Les processus permettent de garder trace du cadre institutionnel dans lequel les travaux se sont déroulés (organisations, projets, personnel employé, etc.), des sources primaires utilisées en phase d’analyse, ou encore des techniques et outils utilisés pour produire les ressources numériques.
Pour documenter le protocole d’acquisition de fonds d’air extérieur dans le cadre du projet ANR SESAMES, les différentes activités réalisées sont retracées dans l’ordre : impression des plans de l’édifice (produites dans un processus précédent), observation sur site et sélection d’un emplacement pour l’enregistrement, enregistrement audio lui-même, vérification des données, transcription de la position de l’enregistrement audio (sur un plan), sauvegarde et stockage de ces documents (plan et sons).
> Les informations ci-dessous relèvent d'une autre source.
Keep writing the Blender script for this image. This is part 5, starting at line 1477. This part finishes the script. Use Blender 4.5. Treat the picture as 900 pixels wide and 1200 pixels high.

Le soulignement des activités indique que cette séquence a été répétée pour chacun des édifices étudiés.
Ce protocole s’appuie sur un travail préparatoire (plans des lieux) considéré comme « processus précédent » (symbolisé sur le graphe par la flèche pointant vers la gauche).
Quelle est l’ambition du système d’information MEMORIA ?
L’ambition du système d’information MEMORIA n’est pas d’archiver et de sauvegarder des fichiers contenant des résultats (enjeu de l’archivage à long terme), mais d’identifier, de structurer et de pérenniser des informations sur le contexte de création de ces résultats.
La structuration et la documentation des protocoles de recherche visent à assurer une meilleure compréhension de la production scientifique ainsi que la vérifiabilité, et la réplicabilité des procédures.
L'ambition ultime d'un système est de permettre l’analyse de l’évolution des méthodes de travail au cours du temps.